Yes, each organization has a philanthropic cause for which members work really hard to make generous contributions to, and most of the members of Fraternity and Sorority Life are leaders in the community and in the classroom. However, that is not enough to overshadow or outweigh the hazing that still occurs, the rumors and truths about who was sexually assaulted at which frat house, women tearing down other women because of their innate desire to compete with each other means more than the sisterhood they swore themselves to, the fact that looking cool seems more important than doing what is right, the objectification of sorority women by fraternity boys (men? — maybe someday) and the list goes on, deeming both fraternity and sorority members to be at equal fault.

Not everyone contributes to these bad habits, and I’d like to sincerely thank them for doing their best to uphold the reputations of the fraternities and sororities they represent, because it’s not an easy task. It’s tough to face the consequences of individual actions that reflect on an entire group, such as bad decisions and inappropriate behavior from those who are simply not ready to take their fair share of responsibility for the organization they chose to represent.

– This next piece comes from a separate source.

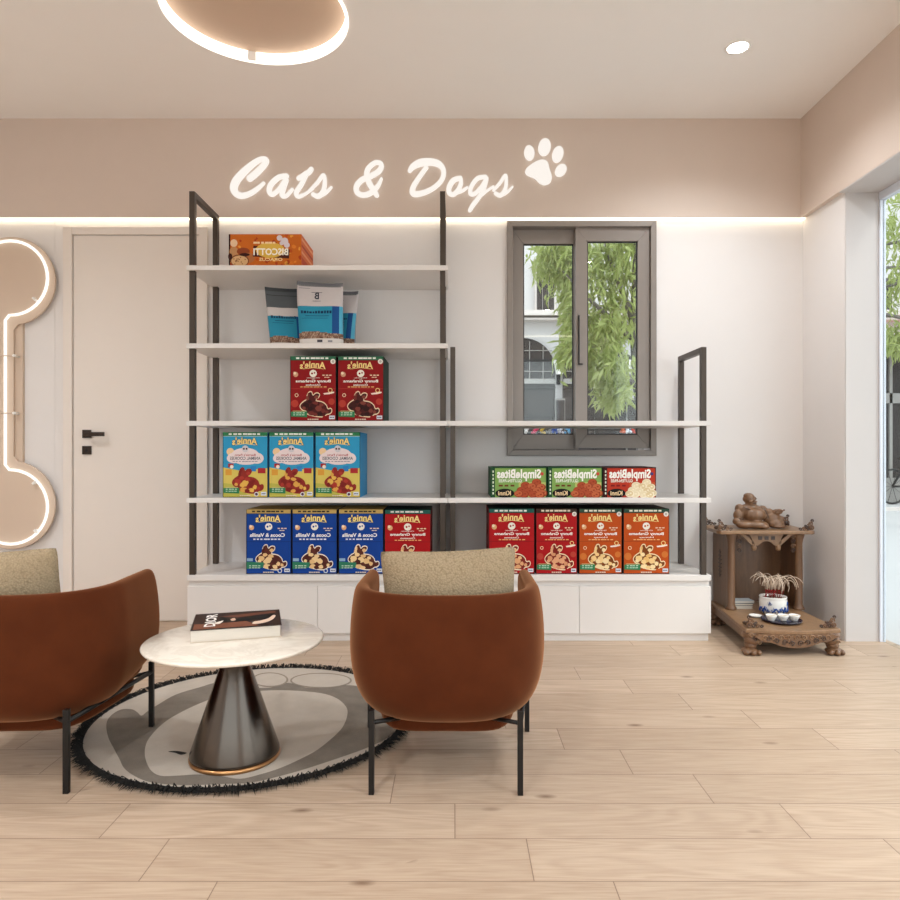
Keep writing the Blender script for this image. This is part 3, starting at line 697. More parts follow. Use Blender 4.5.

I also acknowledge that not every first- or second-year student seeking Greek membership is too immature to assume that responsibility, but the fact is that the many students who aren’t ready for it yet put Greek chapters at higher risks for organizational consequences such as social probation, disaffiliation with the University or being removed from campus altogether, as well as physical and emotional consequences due to aggressive hazing rituals, date-rape drugs, groupthink and the idea that one of the main parts of Fraternity and Sorority Life is the party scene.

That being said, we all know that the bad stuff is remembered and lingers longer than the good, and reputations are easier to destroy than they are to build up.

As a senior member of Kappa Alpha Theta, which I joined my junior year, I can say that I am miles away from who I was when I started at CSU just a semester short of four years ago, and it is for the better. A lot of incoming college students, many of whom choose to participate in Greek recruitment events, are excited to get a taste of the parties, the bad decisions that turn into some of the best stories, missing class due to your first real hangover, doing crazy sh*t with your friends and all the things that come with life in a college town. I was stoked. I had the most unforgettable times, and as immature as some of those experiences may have been, they helped me to grow up and handle things much bigger than myself — like assuming partial responsibility for and commitment to the reputation and livelihood of my own chapter as well as the Greek community as a whole.

I would propose the implementation of a transitional program into Fraternity and Sorority Life that is open to first- and second-year students in order to prepare those who are serious about representing the Greek community and what their desired organization stands for, and weed out those who are not.

As a student and member of the Greek community, I ask that my fellow Greeks on any college campus step up and rise to the standards and expectations that our organizations were founded upon, or to give up your membership if you find that your reasons for participating do not align with your chapter goals and rules and are unwilling to adapt. As members, we are the soul of our respective fraternities and sororities, and it takes every single one of us to affect any sort of change. If we continue down this path of internal destruction, eventually we will be no better than the nasty stories and stereotypes (many of which are sadly true) that have clouded the idea of Greek culture, and all achievements, progress and positive efforts that belong to us as well as those who came before us will have been in vain.